The first ladder segment includes two beams and each beam includes at least a first leg and a second leg with the first leg and the second leg being joined lengthwise to form an angle between the first leg and the second leg. One or more rungs are connected to and extend between the first leg of the first beam and the first leg of the second beam. One or more mounting arms extend from the beams with the mounting arms being configured at one end to be permanently mounted to a surface and being pivotally attached at another end to the beam whereby the beams can pivot with respect to the mounting arms to vary an angle formed between the mounting arm and the beam. 

The second ladder segment includes two beams and each beam includes at least a first leg and a second leg with the first leg and the second leg being joined lengthwise to form an angle between the first leg and the second leg. One or more rungs are connected to and extend between the first leg of the first beam and the first leg of the second beam. 

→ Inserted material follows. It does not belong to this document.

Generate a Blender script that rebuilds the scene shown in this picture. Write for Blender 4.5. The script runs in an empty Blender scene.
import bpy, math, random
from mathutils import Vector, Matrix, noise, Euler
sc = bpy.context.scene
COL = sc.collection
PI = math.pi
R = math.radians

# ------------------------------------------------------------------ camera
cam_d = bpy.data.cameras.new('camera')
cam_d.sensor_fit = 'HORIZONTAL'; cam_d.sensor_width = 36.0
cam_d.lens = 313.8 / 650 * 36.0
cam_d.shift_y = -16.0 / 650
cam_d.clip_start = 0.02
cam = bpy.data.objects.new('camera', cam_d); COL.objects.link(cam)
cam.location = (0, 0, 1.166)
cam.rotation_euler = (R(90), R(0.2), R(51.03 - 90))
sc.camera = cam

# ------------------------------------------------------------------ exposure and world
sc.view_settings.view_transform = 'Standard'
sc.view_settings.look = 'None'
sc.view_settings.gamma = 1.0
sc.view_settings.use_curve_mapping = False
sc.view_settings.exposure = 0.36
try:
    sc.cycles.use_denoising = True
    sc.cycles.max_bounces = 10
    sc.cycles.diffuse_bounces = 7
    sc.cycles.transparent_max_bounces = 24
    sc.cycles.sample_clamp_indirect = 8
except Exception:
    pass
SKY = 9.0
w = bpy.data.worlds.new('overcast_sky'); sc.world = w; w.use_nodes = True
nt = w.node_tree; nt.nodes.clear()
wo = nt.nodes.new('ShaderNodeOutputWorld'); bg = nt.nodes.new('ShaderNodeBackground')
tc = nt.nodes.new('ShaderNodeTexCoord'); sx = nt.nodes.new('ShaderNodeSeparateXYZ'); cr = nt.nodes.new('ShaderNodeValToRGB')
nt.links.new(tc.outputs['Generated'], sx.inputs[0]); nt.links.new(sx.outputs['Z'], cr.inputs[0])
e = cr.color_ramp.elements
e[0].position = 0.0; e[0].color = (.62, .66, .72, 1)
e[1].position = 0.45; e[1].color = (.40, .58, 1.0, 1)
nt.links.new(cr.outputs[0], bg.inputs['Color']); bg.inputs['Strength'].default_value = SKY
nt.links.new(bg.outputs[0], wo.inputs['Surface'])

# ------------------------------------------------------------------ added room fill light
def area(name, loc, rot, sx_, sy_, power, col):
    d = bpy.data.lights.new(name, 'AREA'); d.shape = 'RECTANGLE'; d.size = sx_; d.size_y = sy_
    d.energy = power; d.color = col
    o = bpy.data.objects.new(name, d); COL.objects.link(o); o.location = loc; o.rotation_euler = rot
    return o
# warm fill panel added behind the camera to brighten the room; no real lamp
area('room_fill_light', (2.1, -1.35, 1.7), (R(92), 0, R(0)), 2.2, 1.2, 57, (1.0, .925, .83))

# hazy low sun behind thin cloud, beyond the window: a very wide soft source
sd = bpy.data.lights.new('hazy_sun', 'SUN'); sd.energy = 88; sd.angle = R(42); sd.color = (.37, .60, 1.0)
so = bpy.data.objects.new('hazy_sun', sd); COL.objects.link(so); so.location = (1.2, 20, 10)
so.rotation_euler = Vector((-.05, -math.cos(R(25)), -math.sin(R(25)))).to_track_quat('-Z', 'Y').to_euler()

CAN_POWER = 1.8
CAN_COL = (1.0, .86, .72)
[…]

The slider cups are mounted to either or both of the first ladder segment and the second ladder segment and include a first wall and a second wall being positioned in parallel planes and connected by at least a third wall passing through a plane generally perpendicular to the first and second walls. The first wall is mounted to either or both of the first leg and the second leg of one beam with the third wall being adjacent to the second leg of the one beam. The second wall is positioned in a plane parallel to the second leg of the one beam and being separated from the second leg by a gap. The second leg of an adjacent beam is positioned within the gap between the second leg of the one beam and the second wall of the slider cup. 

In this manner, when the mounting arms are mounted to a surface and the ladder is in a generally directly vertical orientation, extending the second ladder segment relative to the first ladder segment causes the second leg of the adjacent beam to slide within the gap formed by the slider cup and the ladder can be moved from a generally vertical orientation to an angled orientation of at least 60 degrees and approximately 90 degrees measured from the horizontal. 

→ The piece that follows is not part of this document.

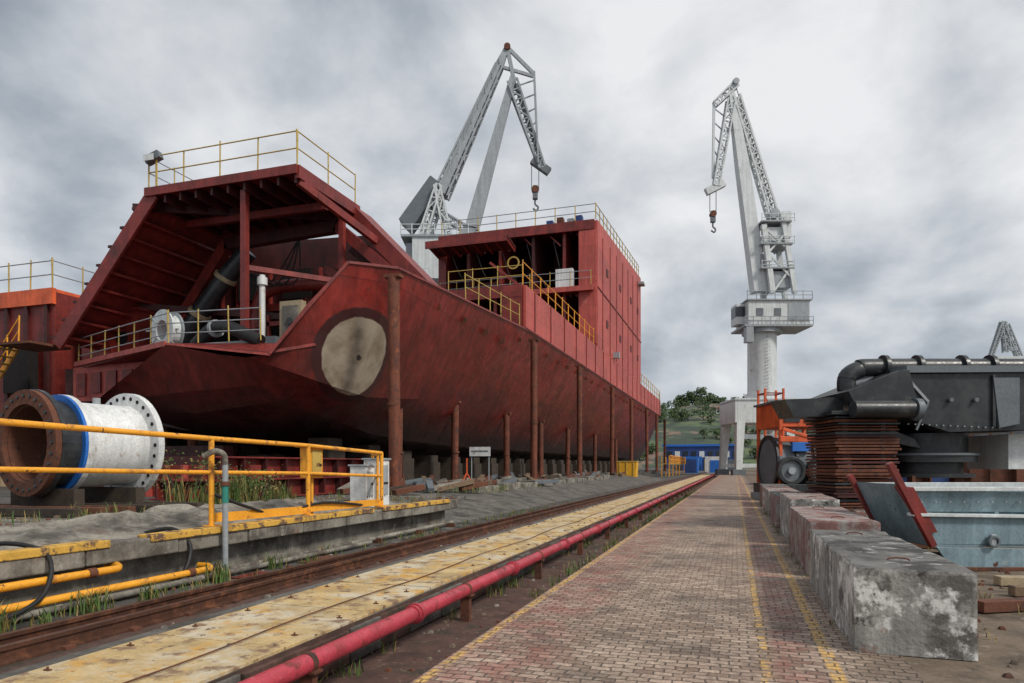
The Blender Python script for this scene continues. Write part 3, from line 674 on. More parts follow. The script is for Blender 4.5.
yb.prism([(x-.9,yv,0.1),(x+.9,yv,.1),(x+1.0,yv,1.9),(x-1.0,yv,1.9)],(0,1.6,0),'bin_yellow'); yb.box(x-1.05,x+1.05,yv-.05,yv+1.65,1.9,2.0,'yellow_dull')
for k in (-.7,0,.7): yb.box(x+k-.05,x+k+.05,yv-.06,yv,.2,1.9,'yellow_dull')
yb.done(.02)
nb=B('ship_hull_section')
nb.prism([(-42,24,.6),(-31.2,24,.6),(-30.6,24,5),(-30.6,24,9.8),(-42,24,9.8)],(0,14,0),'red_mid'); nb.box(-42,-30.5,23.8,24,9.2,9.95,'orange_red')
nb.box(-40,-33,26,34,9.95,10.6,'orange_red')
for i in range(9): nb.box(-41.5+i*1.3,-41.3+i*1.3,23.85,24,.6,9.2,'red_dark')
nb.rail([(-42,23.9,9.95),(-30.6,23.9,9.95),(-30.6,38,9.95)],1.3,'yellow_dull',1.5,.028,(1,.5),'crane_grey')
nb.box(-36,-33,23.2,23.8,.6,3.2,'crane_white'); nb.box(-34.5,-32.5,22.8,23.2,.6,2.4,'tan'); nb.box(-33,-31.4,23.3,23.8,5.0,7.2,'dark_void')
nb.done()
sr=B('yellow_stairway')
for sx_ in (0,1.0): sr.beam((-32.3,21.0+sx_,4.6),(-30.2,21.0+sx_,6.9),.08,.25,'yellow'); sr.rail([(-32.3,21.0+sx_,4.7),(-30.2,21.0+sx_,7.0)],1.1,'yellow',1,.03)
for i in range(8): sr.box(-32.3+i*.27,-32.05+i*.27,21,22,4.6+i*.29,4.65+i*.29,'yellow_dull')
sr.box(-34,-32.2,21,22.4,4.4,4.6,'rust'); 
for x in (-33.8,-32.3): sr.beam((x,21.1,.6),(x,21.1,4.4),.15,.15,'rust')
sr.beam((-30.2,21.1,.6),(-30.2,21.1,6.8),.12,.12,'rust'); sr.box(-30.3,-28.2,21.0,22.9,6.75,6.85,'rust')
sr.rail([(-34,21,4.6),(-32.3,21,4.6)],1.1,'yellow',1,.03)
sr.done()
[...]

In the method, pivoting the ladder away from the vertical surface of the vehicle includes pivoting the ladder such that there is an angle of between greater than 60 degrees and approximately 90 degrees between the ladder and the vertical surface of the vehicle. 

Extending the ladder includes extending the second ladder segment relative to the first ladder segment until the second ladder segment reaches the ground. Extending the second ladder segment causes the first beam of the second ladder segment to slide through the gap formed in the slider cup mounted to one or both of the first ladder segment and the second ladder segment. 

Embodiments of the method may include one or more of the following features or those described above. For example, the mounting arms may be attached to a surface of the vehicle. One or more of the beams and the slider cups may be made of aluminum. 

The ladder may be moved away from the vertical surface of the vehicle such that there is an angle of between approximately 75 degrees and 90 degrees from the horizontal. 

Storing the ladder may include moving the second ladder segment relative to the first ladder segment to decrease a total length of the extended ladder and so doing cause the first beam of the second segment to slide through the gap formed in the slider cup mounted to one or both of the first ladder segment and the second ladder segment. 

In another general aspect there is provided a vehicle to which the extendable ladder disclosed herein is mounted with the mounting arms being mounted to a vertical surface of the ladder. Embodiments of the vehicle may include one or more of the features described above. For example, the vehicle may include one or more of a truck, trailer, recreational vehicle, and bus.